-- begin --

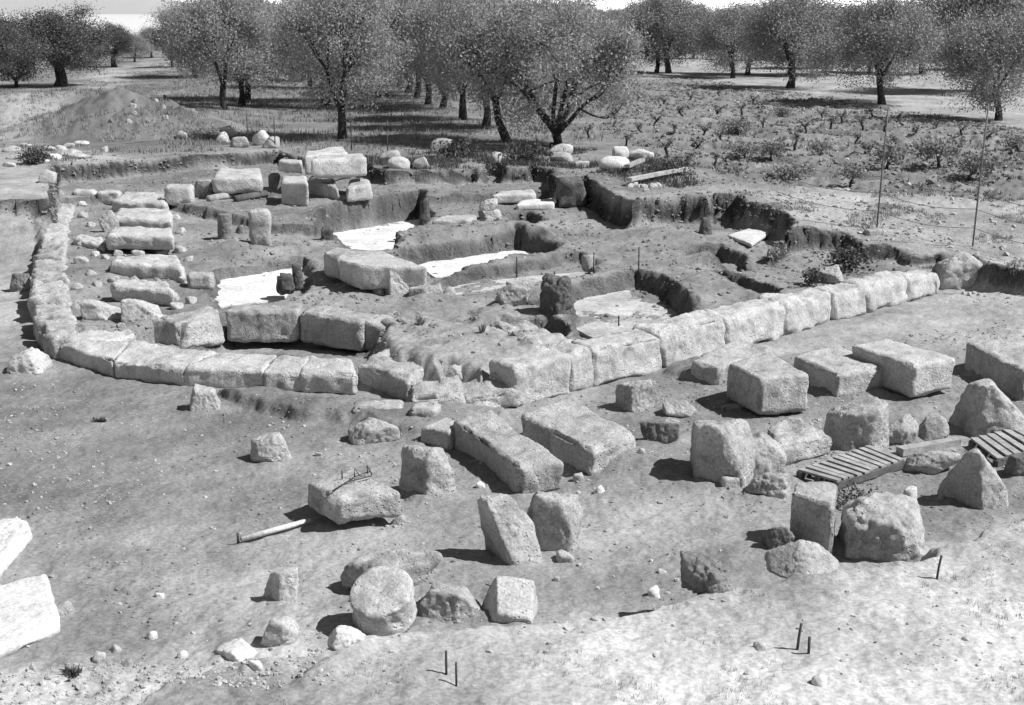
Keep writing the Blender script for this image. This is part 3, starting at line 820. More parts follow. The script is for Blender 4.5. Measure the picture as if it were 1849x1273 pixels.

-- end --
-- begin --

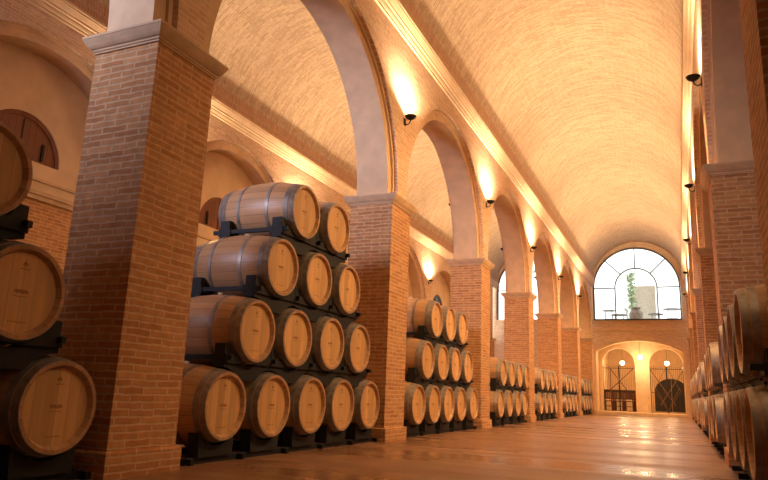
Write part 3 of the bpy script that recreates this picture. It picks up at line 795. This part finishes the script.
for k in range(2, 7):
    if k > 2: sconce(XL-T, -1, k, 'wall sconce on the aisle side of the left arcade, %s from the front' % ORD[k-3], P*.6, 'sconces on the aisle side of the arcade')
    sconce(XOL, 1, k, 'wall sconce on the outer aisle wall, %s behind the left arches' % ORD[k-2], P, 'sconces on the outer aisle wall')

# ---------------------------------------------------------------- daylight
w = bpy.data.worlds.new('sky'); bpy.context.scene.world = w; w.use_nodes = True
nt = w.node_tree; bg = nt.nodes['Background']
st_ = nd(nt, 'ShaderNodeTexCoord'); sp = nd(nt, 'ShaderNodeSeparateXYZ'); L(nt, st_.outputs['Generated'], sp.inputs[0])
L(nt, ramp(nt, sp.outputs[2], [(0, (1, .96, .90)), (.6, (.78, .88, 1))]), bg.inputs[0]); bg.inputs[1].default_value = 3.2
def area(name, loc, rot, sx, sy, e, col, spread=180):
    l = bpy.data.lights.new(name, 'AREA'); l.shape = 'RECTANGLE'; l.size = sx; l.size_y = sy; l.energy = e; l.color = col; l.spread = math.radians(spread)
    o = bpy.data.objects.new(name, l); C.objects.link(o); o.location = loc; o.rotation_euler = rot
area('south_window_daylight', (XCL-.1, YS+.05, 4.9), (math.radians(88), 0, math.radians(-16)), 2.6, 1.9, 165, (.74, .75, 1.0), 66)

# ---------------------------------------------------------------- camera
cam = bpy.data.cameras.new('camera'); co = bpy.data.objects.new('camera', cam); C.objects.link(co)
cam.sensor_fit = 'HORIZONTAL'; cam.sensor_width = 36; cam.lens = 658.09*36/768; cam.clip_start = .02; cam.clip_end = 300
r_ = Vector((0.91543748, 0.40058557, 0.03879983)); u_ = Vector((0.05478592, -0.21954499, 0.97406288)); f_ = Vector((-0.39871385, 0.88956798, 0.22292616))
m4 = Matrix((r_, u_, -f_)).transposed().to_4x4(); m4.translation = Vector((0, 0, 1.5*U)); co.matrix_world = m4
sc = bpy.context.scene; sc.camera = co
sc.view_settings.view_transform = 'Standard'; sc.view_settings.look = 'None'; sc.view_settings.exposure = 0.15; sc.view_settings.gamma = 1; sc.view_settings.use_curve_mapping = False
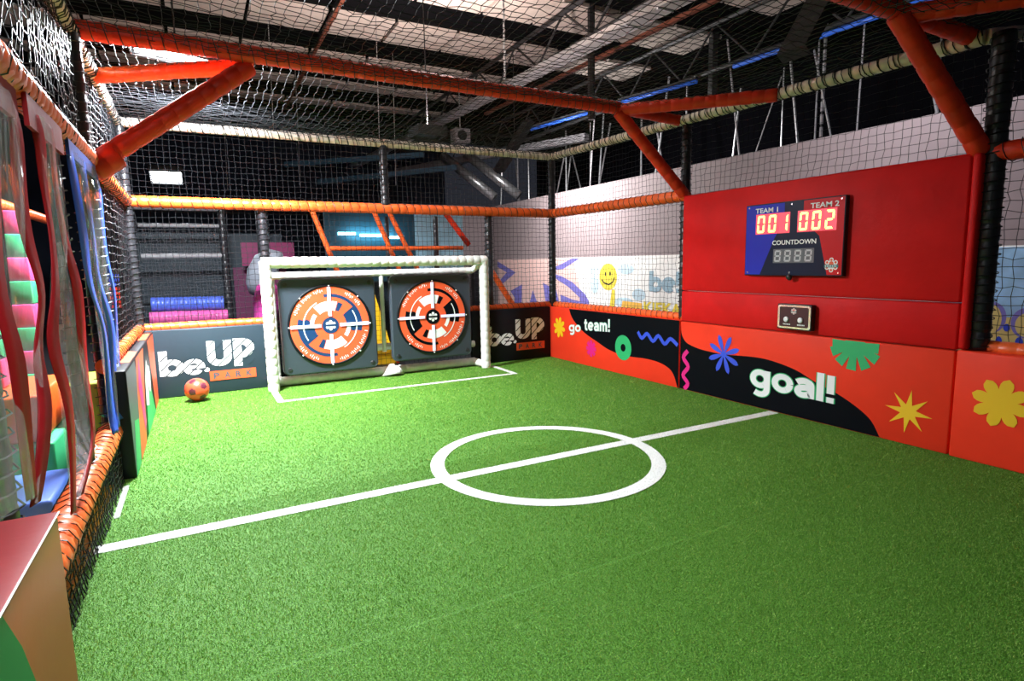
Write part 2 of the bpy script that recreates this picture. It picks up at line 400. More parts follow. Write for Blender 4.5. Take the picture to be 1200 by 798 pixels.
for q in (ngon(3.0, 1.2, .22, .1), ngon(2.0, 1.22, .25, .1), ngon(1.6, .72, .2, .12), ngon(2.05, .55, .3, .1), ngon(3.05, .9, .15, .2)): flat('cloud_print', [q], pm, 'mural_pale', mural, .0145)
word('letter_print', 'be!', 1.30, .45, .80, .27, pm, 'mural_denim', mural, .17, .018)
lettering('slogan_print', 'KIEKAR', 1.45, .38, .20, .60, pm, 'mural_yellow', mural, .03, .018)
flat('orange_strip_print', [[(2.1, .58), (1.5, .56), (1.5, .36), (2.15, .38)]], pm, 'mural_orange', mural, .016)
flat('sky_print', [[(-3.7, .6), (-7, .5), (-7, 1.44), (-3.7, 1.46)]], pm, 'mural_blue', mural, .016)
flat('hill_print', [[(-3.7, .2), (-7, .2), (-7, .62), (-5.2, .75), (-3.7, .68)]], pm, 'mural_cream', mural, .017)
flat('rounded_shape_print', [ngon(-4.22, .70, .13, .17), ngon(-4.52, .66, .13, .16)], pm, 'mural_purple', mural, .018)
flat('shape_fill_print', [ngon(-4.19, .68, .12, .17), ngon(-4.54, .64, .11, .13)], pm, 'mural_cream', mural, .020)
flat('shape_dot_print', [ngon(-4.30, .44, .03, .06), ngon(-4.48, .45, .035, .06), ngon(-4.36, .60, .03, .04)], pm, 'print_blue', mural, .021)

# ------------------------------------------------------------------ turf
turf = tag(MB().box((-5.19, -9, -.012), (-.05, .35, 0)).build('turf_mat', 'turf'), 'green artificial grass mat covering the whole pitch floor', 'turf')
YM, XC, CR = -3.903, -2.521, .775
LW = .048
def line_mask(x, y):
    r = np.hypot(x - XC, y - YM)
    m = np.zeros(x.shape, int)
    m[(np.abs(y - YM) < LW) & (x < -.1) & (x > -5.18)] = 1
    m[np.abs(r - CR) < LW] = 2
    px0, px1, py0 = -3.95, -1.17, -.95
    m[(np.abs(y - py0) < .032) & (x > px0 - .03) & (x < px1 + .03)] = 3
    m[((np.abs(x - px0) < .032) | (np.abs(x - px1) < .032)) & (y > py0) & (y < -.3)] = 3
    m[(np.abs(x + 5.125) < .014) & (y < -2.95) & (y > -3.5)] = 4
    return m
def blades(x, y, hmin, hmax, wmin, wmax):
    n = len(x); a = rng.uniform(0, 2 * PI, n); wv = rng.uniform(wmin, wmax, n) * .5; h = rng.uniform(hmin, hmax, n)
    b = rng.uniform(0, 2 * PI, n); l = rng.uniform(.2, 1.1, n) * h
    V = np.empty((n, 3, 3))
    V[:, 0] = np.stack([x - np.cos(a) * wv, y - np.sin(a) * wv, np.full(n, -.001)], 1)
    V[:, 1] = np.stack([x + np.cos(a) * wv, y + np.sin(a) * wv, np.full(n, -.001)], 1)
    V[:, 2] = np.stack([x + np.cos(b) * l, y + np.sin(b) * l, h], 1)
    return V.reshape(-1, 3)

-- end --

• _Description of the task_:
From the records above, transcribe without alteration every line from the one with "Write part 3" to the one with "sconce(XOL, 1, k, 'wall", inclusive.

• _Exercise result_:
Write part 3 of the bpy script that recreates this picture. It picks up at line 795. This part finishes the script.
for k in range(2, 7):
    if k > 2: sconce(XL-T, -1, k, 'wall sconce on the aisle side of the left arcade, %s from the front' % ORD[k-3], P*.6, 'sconces on the aisle side of the arcade')
    sconce(XOL, 1, k, 'wall sconce on the outer aisle wall, %s behind the left arches' % ORD[k-2], P, 'sconces on the outer aisle wall')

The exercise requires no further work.